C’est en grande partie sur cette position que le président Moon a d’ailleurs été élu au mois de mai dernier, promettant de s’investir dans le dossier de son encombrant voisin, notamment pour mettre fin à l’hostilité entre les deux pays. Une ambition qui a rapidement été mise à mal par les volontés de Donald Trump d’agir de manière unilatérale.
“Apprendre à dire non aux États-Unis”
Or entre les États-Unis et la Corée du Sud, la relation est particulièrement déséquilibrée. Comme le rappelle le site américain Quartz, en cas de conflit, la Corée du Sud verrait une autre nation souveraine prendre le contrôle opérationnel de son armée. Un cas de figure extrêmement rare, fruit d’un accord entre les États-Unis et Séoul datant des années 1950 et qualifié par un ancien général américain, Richard Stilwell de “concession de souveraineté la plus remarquable au monde.”

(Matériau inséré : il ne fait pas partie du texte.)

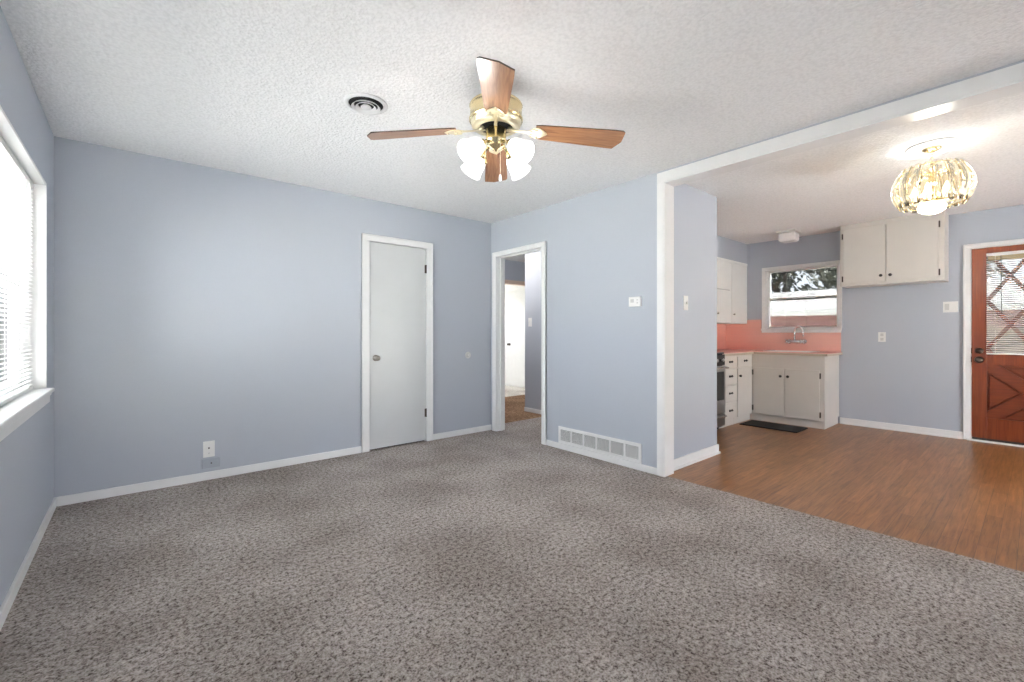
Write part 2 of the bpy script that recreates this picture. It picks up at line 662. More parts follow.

Reste à savoir si la visite de Donald Trump en Corée parviendra à réchauffer les relations entre les deux pays. Il lui faudra pour cela rassurer Moon Jae-in, le président sud-coréen, activiste des droits de l’Homme et fils d’immigrants du Nord, qui se veut bien plus modéré que les Américains et même que les Japonais, eux aussi défenseurs d’une ligne dure vis-à-vis de Pyongyang. Un homme qui veut avant tout que ses compatriotes apprennent à “dire non aux États-Unis.”

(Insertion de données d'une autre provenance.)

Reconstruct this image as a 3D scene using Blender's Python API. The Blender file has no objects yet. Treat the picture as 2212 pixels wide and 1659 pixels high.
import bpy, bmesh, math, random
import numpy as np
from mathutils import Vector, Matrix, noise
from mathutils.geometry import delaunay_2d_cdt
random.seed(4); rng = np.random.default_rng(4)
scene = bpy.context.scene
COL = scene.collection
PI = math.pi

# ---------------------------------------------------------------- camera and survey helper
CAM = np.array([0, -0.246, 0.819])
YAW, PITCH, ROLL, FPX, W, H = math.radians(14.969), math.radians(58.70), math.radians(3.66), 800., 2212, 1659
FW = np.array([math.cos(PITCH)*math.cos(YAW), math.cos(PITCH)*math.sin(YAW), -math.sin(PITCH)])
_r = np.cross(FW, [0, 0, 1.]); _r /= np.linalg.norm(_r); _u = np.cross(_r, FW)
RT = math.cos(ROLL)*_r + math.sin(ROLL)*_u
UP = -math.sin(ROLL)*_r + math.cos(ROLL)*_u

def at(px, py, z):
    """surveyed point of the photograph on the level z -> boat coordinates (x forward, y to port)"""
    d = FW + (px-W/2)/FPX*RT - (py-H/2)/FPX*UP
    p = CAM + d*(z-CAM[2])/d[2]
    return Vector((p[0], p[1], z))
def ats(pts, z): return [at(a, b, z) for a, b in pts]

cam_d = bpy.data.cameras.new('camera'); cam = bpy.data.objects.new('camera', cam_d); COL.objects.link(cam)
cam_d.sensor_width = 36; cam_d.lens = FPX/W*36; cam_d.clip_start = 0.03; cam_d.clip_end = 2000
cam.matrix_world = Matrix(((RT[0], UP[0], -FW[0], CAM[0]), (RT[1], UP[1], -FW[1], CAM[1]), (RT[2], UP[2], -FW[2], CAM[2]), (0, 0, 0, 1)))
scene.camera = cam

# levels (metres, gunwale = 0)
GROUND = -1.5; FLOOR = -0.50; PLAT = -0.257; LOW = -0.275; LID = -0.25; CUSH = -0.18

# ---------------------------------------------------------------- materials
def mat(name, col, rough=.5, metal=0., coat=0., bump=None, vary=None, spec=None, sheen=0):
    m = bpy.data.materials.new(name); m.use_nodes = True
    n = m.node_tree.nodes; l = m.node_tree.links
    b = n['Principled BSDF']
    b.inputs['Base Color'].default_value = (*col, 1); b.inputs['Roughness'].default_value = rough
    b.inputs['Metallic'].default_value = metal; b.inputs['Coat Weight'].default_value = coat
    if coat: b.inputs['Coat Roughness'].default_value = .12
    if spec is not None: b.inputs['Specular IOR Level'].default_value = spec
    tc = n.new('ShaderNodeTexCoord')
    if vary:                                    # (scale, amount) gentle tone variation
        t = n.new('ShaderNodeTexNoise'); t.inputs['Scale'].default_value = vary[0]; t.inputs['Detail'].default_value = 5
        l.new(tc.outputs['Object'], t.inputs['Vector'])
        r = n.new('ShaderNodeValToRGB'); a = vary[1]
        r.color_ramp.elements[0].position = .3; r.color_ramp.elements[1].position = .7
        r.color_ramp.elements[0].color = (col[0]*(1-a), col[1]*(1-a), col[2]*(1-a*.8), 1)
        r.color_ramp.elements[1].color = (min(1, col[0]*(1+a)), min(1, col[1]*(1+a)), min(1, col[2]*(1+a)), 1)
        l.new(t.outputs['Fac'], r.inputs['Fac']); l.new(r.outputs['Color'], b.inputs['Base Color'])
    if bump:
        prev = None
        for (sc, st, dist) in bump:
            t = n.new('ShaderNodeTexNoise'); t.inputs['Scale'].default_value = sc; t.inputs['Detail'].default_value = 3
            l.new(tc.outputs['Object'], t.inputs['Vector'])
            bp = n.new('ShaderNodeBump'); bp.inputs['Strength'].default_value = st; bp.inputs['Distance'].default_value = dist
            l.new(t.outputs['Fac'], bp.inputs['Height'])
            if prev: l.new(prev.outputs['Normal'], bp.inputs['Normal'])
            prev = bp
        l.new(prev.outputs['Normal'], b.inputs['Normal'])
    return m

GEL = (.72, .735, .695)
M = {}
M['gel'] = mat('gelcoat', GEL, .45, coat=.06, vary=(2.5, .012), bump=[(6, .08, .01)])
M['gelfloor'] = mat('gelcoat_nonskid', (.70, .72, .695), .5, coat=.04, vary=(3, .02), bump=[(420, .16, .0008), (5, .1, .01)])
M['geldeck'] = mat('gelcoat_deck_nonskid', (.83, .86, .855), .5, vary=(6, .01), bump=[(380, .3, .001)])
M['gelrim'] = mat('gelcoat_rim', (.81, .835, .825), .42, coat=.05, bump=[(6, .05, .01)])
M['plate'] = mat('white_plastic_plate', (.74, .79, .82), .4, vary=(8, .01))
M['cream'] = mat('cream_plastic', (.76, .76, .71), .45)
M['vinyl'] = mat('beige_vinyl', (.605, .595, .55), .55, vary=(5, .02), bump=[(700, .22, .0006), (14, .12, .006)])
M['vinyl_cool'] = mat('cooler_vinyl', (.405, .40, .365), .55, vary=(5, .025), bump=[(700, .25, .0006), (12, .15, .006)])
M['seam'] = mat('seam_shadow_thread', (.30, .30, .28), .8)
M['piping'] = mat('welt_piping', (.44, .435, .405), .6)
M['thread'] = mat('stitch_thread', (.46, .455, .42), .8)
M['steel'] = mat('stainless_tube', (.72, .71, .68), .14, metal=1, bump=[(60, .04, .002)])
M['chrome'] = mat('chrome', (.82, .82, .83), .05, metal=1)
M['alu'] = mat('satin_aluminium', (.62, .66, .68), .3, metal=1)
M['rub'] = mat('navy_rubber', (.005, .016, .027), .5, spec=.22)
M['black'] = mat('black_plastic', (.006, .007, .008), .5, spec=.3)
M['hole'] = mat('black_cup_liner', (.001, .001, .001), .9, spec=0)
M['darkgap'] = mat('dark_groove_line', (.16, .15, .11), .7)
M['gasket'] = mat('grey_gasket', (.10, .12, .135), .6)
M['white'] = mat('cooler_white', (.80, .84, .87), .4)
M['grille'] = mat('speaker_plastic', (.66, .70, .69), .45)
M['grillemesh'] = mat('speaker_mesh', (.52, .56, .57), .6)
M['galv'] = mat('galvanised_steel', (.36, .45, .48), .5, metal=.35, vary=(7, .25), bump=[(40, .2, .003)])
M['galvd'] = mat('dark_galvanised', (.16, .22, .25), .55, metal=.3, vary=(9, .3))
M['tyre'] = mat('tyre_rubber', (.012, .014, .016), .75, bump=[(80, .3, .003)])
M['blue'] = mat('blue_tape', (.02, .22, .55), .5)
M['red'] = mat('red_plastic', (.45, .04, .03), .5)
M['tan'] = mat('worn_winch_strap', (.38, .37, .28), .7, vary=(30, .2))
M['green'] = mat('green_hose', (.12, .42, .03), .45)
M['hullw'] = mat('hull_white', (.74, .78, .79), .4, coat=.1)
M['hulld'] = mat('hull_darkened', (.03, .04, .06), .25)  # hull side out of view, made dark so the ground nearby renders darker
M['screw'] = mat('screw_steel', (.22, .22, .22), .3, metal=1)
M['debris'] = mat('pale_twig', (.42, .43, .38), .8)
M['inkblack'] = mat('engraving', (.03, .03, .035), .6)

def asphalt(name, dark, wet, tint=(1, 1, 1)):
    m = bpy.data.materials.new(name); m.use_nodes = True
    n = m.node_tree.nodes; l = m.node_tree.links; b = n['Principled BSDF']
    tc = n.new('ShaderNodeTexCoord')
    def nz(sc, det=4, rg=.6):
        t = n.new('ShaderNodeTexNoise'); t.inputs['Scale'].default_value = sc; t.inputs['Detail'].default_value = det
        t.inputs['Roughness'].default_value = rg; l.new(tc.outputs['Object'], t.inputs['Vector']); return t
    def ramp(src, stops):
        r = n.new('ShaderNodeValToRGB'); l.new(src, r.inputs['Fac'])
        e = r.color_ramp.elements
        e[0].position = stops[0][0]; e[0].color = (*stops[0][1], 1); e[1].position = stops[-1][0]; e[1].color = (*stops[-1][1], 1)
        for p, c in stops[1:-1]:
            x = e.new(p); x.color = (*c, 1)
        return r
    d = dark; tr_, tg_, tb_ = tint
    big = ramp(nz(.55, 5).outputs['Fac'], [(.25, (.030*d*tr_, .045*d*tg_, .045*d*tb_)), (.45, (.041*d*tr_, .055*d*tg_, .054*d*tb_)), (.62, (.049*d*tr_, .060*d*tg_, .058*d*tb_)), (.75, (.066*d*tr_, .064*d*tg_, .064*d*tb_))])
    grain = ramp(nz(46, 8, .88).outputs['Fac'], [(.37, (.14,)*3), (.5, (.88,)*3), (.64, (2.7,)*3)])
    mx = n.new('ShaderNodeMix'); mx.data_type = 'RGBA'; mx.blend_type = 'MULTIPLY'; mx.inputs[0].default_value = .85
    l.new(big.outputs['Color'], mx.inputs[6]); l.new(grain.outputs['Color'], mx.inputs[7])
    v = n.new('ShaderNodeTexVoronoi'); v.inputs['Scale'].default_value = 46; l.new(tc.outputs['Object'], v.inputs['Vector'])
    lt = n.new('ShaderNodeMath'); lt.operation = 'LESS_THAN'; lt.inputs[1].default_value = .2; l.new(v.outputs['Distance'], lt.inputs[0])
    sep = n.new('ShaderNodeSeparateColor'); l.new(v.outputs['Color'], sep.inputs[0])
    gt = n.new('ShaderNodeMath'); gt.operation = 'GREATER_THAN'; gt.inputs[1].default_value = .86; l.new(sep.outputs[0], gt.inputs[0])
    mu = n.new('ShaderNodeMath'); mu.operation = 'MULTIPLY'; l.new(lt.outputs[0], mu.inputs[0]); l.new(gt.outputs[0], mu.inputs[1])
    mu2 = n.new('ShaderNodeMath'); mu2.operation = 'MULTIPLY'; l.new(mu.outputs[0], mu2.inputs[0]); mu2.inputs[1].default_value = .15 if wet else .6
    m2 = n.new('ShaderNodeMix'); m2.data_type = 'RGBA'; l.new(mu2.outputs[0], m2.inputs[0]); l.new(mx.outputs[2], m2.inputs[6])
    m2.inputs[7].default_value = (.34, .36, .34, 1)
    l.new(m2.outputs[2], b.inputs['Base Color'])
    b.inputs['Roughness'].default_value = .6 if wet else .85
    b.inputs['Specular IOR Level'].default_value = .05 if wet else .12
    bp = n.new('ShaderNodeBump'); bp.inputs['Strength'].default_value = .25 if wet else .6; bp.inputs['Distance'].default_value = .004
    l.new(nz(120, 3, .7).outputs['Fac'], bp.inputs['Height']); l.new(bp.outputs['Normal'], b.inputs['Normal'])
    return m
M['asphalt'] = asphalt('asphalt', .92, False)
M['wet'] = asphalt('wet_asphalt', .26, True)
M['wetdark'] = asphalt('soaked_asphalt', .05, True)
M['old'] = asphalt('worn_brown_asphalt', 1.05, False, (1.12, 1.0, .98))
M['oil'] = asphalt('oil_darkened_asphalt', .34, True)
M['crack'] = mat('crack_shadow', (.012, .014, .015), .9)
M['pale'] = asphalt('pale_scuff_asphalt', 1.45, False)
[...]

Car comme l’explique David Straub, un spécialiste de l’anti-américanisme en Corée du Sud cité par le Washington Post, les Sud-Coréens n’osent finalement que très peu montrer leur opposition à Donald Trump. “Je pense que la plupart d’entre eux craignent que des manifestations contre la visite ou des critiques trop directes à son égard ne le mettent en rogne et ne détériorent la situation.”